[SHORT PROBLEM]: Starting at the top of the entries, restate word for word each line up to and including the one with "iv.build('ivy', M['bank_leaf'], wt)".

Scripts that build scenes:
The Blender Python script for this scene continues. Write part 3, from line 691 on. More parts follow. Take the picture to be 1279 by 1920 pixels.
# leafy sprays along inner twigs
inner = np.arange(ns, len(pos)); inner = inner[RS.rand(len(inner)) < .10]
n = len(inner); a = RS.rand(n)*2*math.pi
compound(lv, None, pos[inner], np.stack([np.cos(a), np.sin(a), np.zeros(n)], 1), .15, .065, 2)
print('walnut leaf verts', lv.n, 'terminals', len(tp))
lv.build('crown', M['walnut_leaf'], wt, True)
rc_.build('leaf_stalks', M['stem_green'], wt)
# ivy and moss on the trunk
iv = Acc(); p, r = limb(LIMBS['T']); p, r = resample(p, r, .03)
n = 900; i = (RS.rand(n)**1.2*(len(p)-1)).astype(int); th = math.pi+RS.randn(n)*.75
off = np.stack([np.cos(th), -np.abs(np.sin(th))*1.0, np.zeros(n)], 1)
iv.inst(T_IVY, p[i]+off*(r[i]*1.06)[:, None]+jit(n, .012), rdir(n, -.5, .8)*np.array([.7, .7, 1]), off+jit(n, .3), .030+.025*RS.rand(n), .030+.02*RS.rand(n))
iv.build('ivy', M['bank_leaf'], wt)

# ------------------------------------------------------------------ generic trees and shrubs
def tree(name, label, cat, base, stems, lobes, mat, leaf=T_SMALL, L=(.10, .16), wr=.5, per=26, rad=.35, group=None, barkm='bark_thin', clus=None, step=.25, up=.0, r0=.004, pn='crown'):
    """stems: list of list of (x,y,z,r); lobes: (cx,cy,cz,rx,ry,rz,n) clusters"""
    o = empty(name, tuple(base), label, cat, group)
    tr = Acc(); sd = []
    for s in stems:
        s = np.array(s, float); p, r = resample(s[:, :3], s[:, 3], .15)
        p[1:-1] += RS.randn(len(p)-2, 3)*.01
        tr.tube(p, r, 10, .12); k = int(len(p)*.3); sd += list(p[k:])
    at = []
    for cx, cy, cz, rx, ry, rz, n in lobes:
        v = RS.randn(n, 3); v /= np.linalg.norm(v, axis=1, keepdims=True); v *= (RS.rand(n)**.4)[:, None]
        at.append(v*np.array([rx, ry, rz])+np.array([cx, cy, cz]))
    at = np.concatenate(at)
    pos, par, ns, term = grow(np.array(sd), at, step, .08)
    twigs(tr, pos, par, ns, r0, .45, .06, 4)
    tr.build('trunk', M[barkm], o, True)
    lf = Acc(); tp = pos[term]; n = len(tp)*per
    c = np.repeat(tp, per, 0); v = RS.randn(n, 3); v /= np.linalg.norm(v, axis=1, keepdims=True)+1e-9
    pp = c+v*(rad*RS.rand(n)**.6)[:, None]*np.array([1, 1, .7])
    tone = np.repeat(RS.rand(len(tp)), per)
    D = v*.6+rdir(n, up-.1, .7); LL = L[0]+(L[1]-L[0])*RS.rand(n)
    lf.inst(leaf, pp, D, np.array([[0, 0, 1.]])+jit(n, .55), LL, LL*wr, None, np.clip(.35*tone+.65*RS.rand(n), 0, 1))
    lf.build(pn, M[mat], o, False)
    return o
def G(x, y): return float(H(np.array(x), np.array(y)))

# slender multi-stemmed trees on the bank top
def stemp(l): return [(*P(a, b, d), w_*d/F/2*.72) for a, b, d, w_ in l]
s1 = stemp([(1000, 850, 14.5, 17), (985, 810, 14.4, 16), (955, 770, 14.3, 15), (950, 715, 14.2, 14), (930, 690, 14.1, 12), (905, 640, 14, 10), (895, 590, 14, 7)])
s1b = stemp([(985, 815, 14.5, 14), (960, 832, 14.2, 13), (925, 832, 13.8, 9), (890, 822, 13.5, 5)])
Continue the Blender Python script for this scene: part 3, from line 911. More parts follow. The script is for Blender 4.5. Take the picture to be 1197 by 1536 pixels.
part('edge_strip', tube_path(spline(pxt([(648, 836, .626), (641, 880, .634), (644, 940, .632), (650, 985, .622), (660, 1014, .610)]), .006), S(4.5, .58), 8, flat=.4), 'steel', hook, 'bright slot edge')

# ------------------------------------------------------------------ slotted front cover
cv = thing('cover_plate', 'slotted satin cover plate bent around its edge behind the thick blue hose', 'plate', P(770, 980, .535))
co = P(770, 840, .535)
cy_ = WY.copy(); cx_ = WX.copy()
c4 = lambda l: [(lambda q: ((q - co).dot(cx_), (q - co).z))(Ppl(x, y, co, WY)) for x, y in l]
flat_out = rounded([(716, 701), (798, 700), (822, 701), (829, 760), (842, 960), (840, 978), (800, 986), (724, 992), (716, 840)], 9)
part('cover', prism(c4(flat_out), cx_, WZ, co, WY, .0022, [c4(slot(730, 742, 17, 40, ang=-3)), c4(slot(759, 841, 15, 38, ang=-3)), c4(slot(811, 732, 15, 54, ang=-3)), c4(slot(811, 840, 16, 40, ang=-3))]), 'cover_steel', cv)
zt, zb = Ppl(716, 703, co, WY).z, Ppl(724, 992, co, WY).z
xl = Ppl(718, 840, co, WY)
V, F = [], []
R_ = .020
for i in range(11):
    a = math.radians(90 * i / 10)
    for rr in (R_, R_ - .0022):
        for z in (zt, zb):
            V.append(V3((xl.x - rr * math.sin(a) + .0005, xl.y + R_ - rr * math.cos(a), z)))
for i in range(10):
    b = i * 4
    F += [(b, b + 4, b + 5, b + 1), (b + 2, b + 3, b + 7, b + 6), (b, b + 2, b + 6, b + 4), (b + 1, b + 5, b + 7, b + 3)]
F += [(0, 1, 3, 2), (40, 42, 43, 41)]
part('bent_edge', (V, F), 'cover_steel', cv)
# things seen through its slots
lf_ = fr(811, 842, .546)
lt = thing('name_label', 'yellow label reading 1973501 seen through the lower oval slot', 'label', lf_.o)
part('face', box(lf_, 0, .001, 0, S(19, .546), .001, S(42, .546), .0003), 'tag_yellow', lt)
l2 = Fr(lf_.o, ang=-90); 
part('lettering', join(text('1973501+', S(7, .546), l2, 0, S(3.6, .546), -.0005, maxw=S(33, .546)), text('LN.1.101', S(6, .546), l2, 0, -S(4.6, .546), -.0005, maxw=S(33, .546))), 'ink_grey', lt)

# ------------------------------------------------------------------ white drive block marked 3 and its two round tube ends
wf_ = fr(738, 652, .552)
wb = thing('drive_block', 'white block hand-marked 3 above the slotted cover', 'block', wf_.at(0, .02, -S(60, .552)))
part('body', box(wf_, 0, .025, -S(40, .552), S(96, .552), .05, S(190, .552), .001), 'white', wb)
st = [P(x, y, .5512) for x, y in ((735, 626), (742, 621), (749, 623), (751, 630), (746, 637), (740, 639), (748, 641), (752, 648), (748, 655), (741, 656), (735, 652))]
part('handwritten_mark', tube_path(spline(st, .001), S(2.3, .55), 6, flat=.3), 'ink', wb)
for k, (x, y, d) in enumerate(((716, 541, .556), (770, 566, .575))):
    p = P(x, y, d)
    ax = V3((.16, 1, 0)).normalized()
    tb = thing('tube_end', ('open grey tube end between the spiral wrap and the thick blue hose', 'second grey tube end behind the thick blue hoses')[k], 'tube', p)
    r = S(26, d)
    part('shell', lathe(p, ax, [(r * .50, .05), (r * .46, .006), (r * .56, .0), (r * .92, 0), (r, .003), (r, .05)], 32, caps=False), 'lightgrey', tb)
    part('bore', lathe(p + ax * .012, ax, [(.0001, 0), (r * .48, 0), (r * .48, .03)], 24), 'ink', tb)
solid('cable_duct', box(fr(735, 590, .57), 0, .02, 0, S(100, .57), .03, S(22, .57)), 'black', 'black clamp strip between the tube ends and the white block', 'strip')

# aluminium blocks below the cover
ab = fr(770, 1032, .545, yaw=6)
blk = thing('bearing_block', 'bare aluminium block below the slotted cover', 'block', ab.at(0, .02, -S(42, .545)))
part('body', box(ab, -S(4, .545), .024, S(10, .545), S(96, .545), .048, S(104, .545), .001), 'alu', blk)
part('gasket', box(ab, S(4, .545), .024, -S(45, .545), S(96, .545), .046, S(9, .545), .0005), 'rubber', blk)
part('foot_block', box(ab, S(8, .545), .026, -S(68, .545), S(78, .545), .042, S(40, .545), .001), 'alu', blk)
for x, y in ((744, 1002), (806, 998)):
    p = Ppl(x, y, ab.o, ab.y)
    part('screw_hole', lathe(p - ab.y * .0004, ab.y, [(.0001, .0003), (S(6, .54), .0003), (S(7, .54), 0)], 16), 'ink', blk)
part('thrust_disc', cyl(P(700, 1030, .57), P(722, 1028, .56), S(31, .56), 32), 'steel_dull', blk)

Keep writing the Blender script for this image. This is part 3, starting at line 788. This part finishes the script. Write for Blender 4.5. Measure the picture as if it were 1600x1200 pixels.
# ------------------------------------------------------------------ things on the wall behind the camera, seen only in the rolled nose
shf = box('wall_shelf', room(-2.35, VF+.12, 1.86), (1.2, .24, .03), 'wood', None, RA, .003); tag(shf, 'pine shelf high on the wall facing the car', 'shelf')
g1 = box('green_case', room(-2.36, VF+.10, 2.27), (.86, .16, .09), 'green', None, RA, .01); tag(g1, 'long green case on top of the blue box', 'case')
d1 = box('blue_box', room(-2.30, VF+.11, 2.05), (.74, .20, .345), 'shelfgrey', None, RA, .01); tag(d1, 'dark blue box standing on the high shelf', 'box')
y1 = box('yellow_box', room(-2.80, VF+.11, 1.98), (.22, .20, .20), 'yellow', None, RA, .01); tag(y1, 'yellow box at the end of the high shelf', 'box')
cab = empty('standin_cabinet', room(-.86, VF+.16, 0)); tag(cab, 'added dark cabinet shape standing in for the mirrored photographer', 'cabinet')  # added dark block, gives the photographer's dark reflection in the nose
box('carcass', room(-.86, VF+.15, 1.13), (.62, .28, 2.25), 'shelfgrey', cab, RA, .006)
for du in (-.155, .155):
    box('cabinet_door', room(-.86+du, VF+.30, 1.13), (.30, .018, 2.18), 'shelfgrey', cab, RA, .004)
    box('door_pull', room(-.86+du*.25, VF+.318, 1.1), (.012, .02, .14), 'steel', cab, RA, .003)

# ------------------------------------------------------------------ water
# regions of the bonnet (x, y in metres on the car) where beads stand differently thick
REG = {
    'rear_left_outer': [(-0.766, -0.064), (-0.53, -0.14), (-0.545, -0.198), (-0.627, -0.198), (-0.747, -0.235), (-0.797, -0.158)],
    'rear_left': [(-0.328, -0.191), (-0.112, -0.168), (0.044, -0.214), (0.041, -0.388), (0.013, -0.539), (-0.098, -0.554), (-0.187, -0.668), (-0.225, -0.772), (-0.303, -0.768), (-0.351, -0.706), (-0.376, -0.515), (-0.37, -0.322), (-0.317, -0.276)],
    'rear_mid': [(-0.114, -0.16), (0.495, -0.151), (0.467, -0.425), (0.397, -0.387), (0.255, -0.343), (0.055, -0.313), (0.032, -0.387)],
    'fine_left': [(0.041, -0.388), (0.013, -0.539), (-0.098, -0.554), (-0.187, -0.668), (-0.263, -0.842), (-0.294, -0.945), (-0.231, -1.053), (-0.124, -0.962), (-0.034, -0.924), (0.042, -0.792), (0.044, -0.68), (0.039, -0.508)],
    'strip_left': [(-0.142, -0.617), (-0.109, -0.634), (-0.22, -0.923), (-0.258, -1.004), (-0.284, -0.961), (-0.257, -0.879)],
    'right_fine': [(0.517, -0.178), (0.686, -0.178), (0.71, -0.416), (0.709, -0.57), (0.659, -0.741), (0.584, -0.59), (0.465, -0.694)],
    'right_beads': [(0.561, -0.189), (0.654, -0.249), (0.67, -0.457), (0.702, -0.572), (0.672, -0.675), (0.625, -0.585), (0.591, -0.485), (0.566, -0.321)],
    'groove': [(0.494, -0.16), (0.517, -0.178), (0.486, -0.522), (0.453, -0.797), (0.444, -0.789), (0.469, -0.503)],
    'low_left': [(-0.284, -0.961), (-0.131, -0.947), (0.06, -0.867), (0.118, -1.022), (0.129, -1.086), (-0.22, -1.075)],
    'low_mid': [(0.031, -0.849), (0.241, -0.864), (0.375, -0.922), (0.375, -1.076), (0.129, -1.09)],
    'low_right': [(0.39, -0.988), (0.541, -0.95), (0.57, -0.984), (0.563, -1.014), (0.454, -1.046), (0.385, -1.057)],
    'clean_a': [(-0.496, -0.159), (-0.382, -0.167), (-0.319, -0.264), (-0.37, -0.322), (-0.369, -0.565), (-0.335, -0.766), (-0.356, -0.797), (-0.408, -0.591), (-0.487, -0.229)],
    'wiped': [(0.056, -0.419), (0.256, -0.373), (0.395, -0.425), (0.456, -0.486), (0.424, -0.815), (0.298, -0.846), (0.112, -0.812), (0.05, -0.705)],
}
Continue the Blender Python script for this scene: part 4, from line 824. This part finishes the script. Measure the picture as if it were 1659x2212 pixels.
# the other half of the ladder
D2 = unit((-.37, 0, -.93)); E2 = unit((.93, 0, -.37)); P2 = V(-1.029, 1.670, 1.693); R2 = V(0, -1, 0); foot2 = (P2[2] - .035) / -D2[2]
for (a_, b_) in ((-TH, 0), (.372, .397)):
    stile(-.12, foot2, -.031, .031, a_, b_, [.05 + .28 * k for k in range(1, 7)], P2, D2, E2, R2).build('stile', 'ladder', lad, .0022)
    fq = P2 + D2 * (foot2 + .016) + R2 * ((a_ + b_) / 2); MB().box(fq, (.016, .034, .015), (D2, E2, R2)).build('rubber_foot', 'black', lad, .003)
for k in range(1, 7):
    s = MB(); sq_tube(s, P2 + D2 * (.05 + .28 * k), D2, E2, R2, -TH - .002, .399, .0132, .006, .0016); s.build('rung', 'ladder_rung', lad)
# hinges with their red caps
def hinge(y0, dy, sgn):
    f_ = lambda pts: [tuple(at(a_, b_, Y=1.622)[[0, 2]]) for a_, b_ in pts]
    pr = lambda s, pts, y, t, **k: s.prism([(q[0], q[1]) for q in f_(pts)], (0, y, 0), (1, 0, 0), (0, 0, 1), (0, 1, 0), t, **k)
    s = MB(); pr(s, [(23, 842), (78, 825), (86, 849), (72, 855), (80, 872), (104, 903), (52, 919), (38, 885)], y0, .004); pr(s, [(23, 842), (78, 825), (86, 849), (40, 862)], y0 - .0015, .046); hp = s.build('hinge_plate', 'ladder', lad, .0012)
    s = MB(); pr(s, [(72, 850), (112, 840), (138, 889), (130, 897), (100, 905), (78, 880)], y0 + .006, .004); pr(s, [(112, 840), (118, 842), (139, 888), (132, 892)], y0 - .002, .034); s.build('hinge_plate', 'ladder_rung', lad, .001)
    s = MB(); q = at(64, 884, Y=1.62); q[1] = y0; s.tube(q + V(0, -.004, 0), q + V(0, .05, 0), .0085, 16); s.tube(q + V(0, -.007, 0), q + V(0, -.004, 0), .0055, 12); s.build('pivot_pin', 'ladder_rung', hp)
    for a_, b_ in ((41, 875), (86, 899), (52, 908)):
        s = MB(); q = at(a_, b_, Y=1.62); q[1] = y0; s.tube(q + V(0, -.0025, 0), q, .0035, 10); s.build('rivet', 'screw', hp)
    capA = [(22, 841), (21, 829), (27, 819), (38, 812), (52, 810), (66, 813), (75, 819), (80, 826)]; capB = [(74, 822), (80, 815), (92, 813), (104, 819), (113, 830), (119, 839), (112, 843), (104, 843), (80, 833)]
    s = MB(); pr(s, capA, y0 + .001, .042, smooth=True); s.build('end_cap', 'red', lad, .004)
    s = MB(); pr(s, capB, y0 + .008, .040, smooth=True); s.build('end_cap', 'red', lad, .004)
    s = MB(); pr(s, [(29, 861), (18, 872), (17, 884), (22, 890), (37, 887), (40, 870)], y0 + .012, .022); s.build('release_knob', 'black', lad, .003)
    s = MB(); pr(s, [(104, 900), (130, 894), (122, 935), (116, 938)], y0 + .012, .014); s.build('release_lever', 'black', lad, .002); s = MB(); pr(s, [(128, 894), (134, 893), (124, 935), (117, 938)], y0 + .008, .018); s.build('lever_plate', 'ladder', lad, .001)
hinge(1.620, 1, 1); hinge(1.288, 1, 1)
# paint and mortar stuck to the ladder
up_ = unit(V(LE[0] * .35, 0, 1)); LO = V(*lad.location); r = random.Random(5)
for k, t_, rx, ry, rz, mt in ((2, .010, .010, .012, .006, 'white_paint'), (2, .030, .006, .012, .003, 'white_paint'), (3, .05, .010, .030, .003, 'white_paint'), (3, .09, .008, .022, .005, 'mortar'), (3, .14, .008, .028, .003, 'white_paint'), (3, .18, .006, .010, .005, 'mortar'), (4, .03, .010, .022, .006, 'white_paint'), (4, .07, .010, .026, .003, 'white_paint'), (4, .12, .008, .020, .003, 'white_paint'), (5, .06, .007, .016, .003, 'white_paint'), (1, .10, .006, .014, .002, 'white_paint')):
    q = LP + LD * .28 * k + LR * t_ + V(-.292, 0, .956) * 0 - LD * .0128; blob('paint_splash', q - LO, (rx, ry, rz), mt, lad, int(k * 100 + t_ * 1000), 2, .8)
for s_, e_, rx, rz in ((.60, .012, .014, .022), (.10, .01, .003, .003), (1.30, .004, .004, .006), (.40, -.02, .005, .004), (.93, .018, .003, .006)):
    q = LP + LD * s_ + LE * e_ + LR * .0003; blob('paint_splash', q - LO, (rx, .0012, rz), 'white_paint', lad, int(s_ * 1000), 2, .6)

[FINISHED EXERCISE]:
The Blender Python script for this scene continues. Write part 3, from line 691 on. More parts follow. Take the picture to be 1279 by 1920 pixels.
# leafy sprays along inner twigs
inner = np.arange(ns, len(pos)); inner = inner[RS.rand(len(inner)) < .10]
n = len(inner); a = RS.rand(n)*2*math.pi
compound(lv, None, pos[inner], np.stack([np.cos(a), np.sin(a), np.zeros(n)], 1), .15, .065, 2)
print('walnut leaf verts', lv.n, 'terminals', len(tp))
lv.build('crown', M['walnut_leaf'], wt, True)
rc_.build('leaf_stalks', M['stem_green'], wt)
# ivy and moss on the trunk
iv = Acc(); p, r = limb(LIMBS['T']); p, r = resample(p, r, .03)
n = 900; i = (RS.rand(n)**1.2*(len(p)-1)).astype(int); th = math.pi+RS.randn(n)*.75
off = np.stack([np.cos(th), -np.abs(np.sin(th))*1.0, np.zeros(n)], 1)
iv.inst(T_IVY, p[i]+off*(r[i]*1.06)[:, None]+jit(n, .012), rdir(n, -.5, .8)*np.array([.7, .7, 1]), off+jit(n, .3), .030+.025*RS.rand(n), .030+.02*RS.rand(n))
iv.build('ivy', M['bank_leaf'], wt)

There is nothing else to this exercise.